▶ Job: Restate the whole of the material. Keep every word, and drop the pictures.

▶ Source excerpt:
┄┄┄┄┄┄

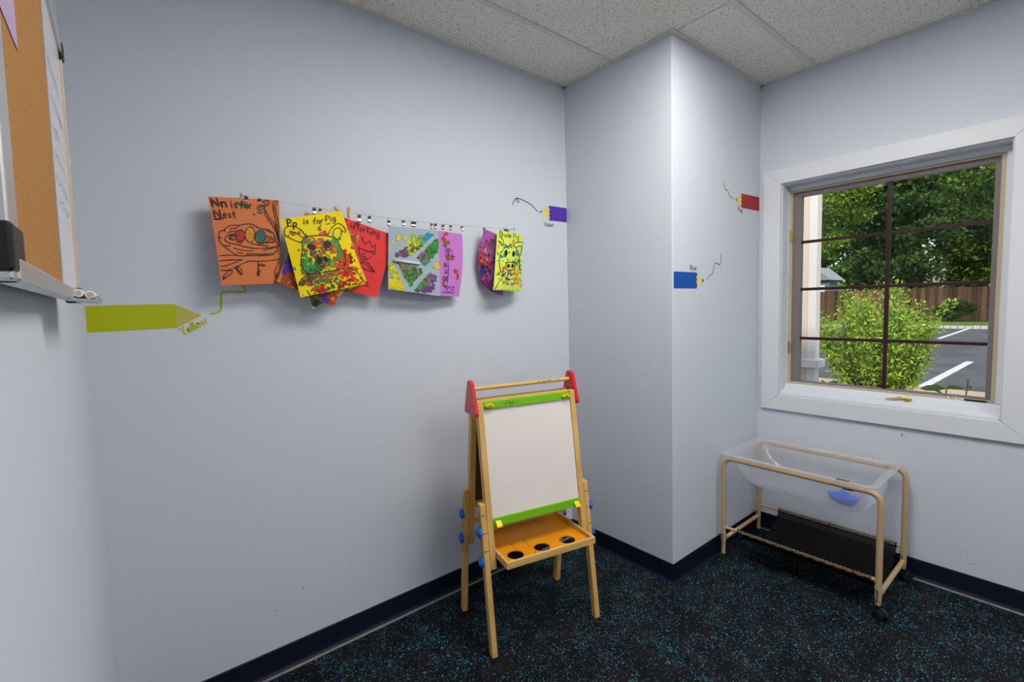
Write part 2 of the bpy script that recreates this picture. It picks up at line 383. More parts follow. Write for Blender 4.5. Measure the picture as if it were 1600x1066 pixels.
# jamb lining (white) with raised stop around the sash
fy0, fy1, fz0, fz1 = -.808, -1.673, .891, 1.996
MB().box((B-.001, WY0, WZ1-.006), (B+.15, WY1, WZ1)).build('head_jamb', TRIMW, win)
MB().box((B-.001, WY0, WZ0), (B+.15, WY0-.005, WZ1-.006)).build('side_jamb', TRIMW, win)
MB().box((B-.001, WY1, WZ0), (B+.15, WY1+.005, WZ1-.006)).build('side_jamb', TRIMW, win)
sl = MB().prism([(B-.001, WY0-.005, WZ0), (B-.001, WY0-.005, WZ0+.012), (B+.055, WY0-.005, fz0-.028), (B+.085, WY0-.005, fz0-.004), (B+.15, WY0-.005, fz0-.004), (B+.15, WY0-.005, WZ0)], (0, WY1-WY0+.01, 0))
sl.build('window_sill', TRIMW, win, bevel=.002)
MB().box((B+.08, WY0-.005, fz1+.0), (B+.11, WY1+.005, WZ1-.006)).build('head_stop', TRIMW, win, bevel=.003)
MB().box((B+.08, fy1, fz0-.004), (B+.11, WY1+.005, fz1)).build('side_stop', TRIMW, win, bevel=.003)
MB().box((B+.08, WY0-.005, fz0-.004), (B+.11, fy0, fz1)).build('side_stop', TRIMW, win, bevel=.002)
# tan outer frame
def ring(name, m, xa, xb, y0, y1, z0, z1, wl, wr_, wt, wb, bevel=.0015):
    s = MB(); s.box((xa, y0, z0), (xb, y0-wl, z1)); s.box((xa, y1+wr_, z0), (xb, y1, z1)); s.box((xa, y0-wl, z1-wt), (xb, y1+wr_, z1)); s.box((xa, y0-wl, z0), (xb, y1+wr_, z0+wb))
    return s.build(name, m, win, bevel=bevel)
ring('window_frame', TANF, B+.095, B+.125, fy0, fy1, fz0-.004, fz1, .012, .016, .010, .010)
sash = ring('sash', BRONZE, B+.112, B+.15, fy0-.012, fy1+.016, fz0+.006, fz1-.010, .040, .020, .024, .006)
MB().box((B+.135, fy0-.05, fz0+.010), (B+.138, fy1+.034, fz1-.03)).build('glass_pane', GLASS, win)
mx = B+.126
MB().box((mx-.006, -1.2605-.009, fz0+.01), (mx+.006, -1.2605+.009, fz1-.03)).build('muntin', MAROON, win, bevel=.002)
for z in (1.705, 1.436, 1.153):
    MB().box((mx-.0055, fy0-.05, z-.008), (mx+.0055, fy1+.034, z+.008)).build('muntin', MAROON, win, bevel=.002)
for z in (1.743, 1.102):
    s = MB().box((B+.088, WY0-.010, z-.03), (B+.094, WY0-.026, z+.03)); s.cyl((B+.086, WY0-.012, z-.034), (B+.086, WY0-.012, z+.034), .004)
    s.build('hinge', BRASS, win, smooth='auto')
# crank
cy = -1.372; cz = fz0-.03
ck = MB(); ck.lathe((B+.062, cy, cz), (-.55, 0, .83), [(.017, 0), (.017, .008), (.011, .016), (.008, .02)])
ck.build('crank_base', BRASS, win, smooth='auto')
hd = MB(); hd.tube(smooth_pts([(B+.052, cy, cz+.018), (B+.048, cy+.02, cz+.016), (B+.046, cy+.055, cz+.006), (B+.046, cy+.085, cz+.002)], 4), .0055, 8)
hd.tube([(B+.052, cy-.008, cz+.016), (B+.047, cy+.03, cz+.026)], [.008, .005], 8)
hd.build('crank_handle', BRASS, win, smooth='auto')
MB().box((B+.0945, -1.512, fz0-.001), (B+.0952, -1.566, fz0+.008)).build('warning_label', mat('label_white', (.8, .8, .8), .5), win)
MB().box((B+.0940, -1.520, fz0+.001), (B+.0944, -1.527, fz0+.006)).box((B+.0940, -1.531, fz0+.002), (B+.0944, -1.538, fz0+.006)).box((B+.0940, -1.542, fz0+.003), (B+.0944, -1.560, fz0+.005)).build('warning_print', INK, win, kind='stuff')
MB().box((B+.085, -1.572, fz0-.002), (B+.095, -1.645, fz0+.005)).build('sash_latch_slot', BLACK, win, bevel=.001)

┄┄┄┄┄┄

▶ Answer to the exercise:
Write part 2 of the bpy script that recreates this picture. It picks up at line 383. More parts follow. Write for Blender 4.5. Measure the picture as if it were 1600x1066 pixels.
# jamb lining (white) with raised stop around the sash
fy0, fy1, fz0, fz1 = -.808, -1.673, .891, 1.996
MB().box((B-.001, WY0, WZ1-.006), (B+.15, WY1, WZ1)).build('head_jamb', TRIMW, win)
MB().box((B-.001, WY0, WZ0), (B+.15, WY0-.005, WZ1-.006)).build('side_jamb', TRIMW, win)
MB().box((B-.001, WY1, WZ0), (B+.15, WY1+.005, WZ1-.006)).build('side_jamb', TRIMW, win)
sl = MB().prism([(B-.001, WY0-.005, WZ0), (B-.001, WY0-.005, WZ0+.012), (B+.055, WY0-.005, fz0-.028), (B+.085, WY0-.005, fz0-.004), (B+.15, WY0-.005, fz0-.004), (B+.15, WY0-.005, WZ0)], (0, WY1-WY0+.01, 0))
sl.build('window_sill', TRIMW, win, bevel=.002)
MB().box((B+.08, WY0-.005, fz1+.0), (B+.11, WY1+.005, WZ1-.006)).build('head_stop', TRIMW, win, bevel=.003)
MB().box((B+.08, fy1, fz0-.004), (B+.11, WY1+.005, fz1)).build('side_stop', TRIMW, win, bevel=.003)
MB().box((B+.08, WY0-.005, fz0-.004), (B+.11, fy0, fz1)).build('side_stop', TRIMW, win, bevel=.002)
# tan outer frame
def ring(name, m, xa, xb, y0, y1, z0, z1, wl, wr_, wt, wb, bevel=.0015):
    s = MB(); s.box((xa, y0, z0), (xb, y0-wl, z1)); s.box((xa, y1+wr_, z0), (xb, y1, z1)); s.box((xa, y0-wl, z1-wt), (xb, y1+wr_, z1)); s.box((xa, y0-wl, z0), (xb, y1+wr_, z0+wb))
    return s.build(name, m, win, bevel=bevel)
ring('window_frame', TANF, B+.095, B+.125, fy0, fy1, fz0-.004, fz1, .012, .016, .010, .010)
sash = ring('sash', BRONZE, B+.112, B+.15, fy0-.012, fy1+.016, fz0+.006, fz1-.010, .040, .020, .024, .006)
MB().box((B+.135, fy0-.05, fz0+.010), (B+.138, fy1+.034, fz1-.03)).build('glass_pane', GLASS, win)
mx = B+.126
MB().box((mx-.006, -1.2605-.009, fz0+.01), (mx+.006, -1.2605+.009, fz1-.03)).build('muntin', MAROON, win, bevel=.002)
for z in (1.705, 1.436, 1.153):
    MB().box((mx-.0055, fy0-.05, z-.008), (mx+.0055, fy1+.034, z+.008)).build('muntin', MAROON, win, bevel=.002)
for z in (1.743, 1.102):
    s = MB().box((B+.088, WY0-.010, z-.03), (B+.094, WY0-.026, z+.03)); s.cyl((B+.086, WY0-.012, z-.034), (B+.086, WY0-.012, z+.034), .004)
    s.build('hinge', BRASS, win, smooth='auto')
# crank
cy = -1.372; cz = fz0-.03
ck = MB(); ck.lathe((B+.062, cy, cz), (-.55, 0, .83), [(.017, 0), (.017, .008), (.011, .016), (.008, .02)])
ck.build('crank_base', BRASS, win, smooth='auto')
hd = MB(); hd.tube(smooth_pts([(B+.052, cy, cz+.018), (B+.048, cy+.02, cz+.016), (B+.046, cy+.055, cz+.006), (B+.046, cy+.085, cz+.002)], 4), .0055, 8)
hd.tube([(B+.052, cy-.008, cz+.016), (B+.047, cy+.03, cz+.026)], [.008, .005], 8)
hd.build('crank_handle', BRASS, win, smooth='auto')
MB().box((B+.0945, -1.512, fz0-.001), (B+.0952, -1.566, fz0+.008)).build('warning_label', mat('label_white', (.8, .8, .8), .5), win)
MB().box((B+.0940, -1.520, fz0+.001), (B+.0944, -1.527, fz0+.006)).box((B+.0940, -1.531, fz0+.002), (B+.0944, -1.538, fz0+.006)).box((B+.0940, -1.542, fz0+.003), (B+.0944, -1.560, fz0+.005)).build('warning_print', INK, win, kind='stuff')
MB().box((B+.085, -1.572, fz0-.002), (B+.095, -1.645, fz0+.005)).build('sash_latch_slot', BLACK, win, bevel=.001)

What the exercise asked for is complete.